Avacade: Unregulated introducer Court of Appeal challenge begins

Sophie King
clock • 3 min read
Avacade: Unregulated introducer Court of Appeal challenge begins

A Court of Appeal challenge submitted by unregulated introducer firm Alexandra Associates begun on 7 July which aims to overturn a previous Financial Conduct Authority (FCA) legal victory over the firm.

The appeal, submitted in July last year, was put forward after the High Court ruled in favour of the FCA in a civil action against Avacade and Alexandra Associates after pension savers were persuaded to invest millions of pounds into risky, unregulated schemes.

The FCA alleged the two companies provided a pension report service and made misleading statements that induced customers to transfer their pensions into self-invested personal pensions (SIPPs) and then to alternative investments, such as tree plantations and Brazilian property developments.

We hope the Court of Appeal will clarify the hard-fought regulatory issues in this case."

At the time, the High Court found Avacade's and Alexandra Associates' activities were unlawful as they had engaged in regulated activities, made unapproved financial promotions through their websites' promotional material and in telephone calls to consumers, and made false or misleading statements.

Speaking on behalf of Alexandra Associates' Craig Lummis and Lee Lummis, Omid Khub of Zachary Khub Solicitiors today said: "The Court of Appeal, headed by Sir Geoffrey Vos, the Master of the Rolls, together with Lord Justice Peter Jackson and Lord Justice Popplewell, will hear our clients' much-anticipated grounds of appeal this morning, over two days. 

"We hope the Court of Appeal will clarify the hard-fought regulatory issues in this case which arise out of the application of the Financial Services and Markets Act 2000."

More than 2,000 customers transferred about £91.8m into products promoted by Avacade and about £905,000 into products promoted by Alexandra Associates. From the investments, the two firms earned commissions in the region of £10.8m.
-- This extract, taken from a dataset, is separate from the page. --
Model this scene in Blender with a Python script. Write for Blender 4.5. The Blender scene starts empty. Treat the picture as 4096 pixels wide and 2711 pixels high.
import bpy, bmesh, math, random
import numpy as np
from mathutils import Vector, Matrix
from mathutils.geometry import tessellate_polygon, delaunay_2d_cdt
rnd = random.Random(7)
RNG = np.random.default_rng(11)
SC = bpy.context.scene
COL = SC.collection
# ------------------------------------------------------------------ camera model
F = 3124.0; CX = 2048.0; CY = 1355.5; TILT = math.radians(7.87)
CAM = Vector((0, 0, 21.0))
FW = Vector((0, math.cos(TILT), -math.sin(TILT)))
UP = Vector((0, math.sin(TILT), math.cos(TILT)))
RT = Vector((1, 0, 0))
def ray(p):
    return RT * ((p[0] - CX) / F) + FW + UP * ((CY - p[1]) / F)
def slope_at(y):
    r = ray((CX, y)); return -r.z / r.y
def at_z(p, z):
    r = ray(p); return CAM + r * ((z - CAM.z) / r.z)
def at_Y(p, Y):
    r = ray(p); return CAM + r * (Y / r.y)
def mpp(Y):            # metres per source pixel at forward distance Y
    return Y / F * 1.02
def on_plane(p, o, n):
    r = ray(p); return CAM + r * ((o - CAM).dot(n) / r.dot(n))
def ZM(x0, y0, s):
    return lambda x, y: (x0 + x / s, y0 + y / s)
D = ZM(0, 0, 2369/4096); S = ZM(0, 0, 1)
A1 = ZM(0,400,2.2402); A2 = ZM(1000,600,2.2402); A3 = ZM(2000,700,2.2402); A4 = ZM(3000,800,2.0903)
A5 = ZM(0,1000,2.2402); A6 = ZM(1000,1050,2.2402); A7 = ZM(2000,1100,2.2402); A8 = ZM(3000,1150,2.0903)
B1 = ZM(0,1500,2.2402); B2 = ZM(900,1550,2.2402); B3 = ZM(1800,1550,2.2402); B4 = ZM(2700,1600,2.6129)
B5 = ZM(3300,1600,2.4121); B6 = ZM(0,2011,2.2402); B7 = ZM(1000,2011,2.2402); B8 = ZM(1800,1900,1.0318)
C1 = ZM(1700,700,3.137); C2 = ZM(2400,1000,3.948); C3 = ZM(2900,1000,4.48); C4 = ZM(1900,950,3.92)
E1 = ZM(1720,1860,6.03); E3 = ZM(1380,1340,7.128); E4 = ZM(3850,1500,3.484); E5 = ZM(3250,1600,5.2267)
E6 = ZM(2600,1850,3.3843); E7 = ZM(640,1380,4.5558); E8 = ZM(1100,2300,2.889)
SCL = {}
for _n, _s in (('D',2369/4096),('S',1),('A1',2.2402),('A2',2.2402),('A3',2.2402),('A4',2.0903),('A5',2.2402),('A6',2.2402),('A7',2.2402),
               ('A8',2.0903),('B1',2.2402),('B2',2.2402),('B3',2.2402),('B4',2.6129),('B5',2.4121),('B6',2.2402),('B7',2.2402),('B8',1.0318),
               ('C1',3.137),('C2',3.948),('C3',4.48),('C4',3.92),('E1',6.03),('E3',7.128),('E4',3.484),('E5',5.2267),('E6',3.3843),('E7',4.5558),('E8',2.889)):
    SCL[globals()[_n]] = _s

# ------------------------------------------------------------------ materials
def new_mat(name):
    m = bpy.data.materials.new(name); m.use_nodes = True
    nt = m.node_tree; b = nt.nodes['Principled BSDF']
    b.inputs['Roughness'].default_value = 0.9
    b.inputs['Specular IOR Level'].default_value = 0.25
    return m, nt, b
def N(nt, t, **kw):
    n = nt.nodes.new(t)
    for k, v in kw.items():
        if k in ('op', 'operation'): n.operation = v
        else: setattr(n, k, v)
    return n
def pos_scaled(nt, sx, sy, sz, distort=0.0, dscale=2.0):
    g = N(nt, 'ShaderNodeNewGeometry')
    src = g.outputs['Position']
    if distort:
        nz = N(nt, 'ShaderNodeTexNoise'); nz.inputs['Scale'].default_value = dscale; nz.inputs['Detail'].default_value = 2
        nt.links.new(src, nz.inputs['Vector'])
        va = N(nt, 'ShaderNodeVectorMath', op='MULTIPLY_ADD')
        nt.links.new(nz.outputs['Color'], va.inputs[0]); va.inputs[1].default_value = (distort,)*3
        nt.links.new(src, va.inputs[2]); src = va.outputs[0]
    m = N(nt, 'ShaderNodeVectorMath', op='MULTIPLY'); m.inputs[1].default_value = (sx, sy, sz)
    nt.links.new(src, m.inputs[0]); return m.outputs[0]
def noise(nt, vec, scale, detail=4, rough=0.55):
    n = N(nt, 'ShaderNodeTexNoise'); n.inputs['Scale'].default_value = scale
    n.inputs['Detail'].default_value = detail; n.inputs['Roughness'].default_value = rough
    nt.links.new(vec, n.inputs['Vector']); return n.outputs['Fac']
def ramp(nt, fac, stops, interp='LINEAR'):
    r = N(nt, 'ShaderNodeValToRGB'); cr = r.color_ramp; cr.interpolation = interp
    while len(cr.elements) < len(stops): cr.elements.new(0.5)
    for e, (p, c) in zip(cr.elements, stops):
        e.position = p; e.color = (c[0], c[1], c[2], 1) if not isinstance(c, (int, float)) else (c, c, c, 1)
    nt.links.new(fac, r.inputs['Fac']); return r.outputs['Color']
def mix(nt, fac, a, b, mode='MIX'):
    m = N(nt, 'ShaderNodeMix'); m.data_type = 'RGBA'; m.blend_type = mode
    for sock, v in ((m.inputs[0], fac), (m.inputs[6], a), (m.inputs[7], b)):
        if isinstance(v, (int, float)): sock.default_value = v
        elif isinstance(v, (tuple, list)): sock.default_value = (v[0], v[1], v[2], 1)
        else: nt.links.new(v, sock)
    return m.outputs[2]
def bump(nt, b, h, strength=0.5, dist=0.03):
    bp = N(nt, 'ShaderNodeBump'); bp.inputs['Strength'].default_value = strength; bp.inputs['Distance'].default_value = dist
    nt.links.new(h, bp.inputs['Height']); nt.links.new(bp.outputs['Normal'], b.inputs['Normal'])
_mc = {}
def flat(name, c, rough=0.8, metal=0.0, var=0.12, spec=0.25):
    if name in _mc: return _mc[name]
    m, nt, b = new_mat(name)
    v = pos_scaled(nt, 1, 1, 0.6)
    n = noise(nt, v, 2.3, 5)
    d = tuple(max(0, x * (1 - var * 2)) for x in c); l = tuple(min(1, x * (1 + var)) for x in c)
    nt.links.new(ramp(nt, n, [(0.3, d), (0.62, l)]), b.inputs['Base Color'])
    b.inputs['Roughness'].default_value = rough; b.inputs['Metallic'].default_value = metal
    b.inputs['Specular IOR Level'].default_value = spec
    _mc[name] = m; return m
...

Many of the underlying investments have failed or are in liquidation.

Khub said: "It has always been the case that our clients', as introducers, ought not to have been singled out and be held solely responsible for the losses alleged to have been suffered by investors, and that the FCA ought to have also brought legal action against the regulated SIPP companies and IFAs who placed the investor in those investments."

He said the FCA has never given a "satisfactory explanation" for its "unfair refusal" to include those companies involved in these court proceedings. "Our clients have always maintained that they introduced the UK consumer to FCA regulated IFAs and FCA regulated SIPP providers to advise the UK consumer independently and to apply their own discretion to any investment decision." 

Carey Pensions ruling 

Khub also referred to the latest Carey Pensions ruling, whereby the Court of Appeal voted in favour of Russell Adams, arguing that it provides a different interpretation of regulated transactions to that of the High Court judgement in Avacade.

"This ruling (unless overturned by the Supreme Court), provides unquestionable support for our legal arguments, and accordingly, we have sought additional grounds for appeal, in addition to those which Lady Justice Asplin, sitting as a single Judge of the Court of Appeal, granted to our client in December 2020.  

"In essence, on any view, the analysis of Adams (as an authority) makes it clear that it is not a regulated activity under the RAO to buy a tree in a SIPP," he said. "This is why we say that the legal authorities set in these two cases has a far-reaching implication for the financial industry, i.e. those who introduce consumers to the IFAs, SIPP providers and the consumers alike.

"We anticipate further clarification in this area of law from this heavyweight panel of judges, specifically for the protection of the consumer and financial firms alike."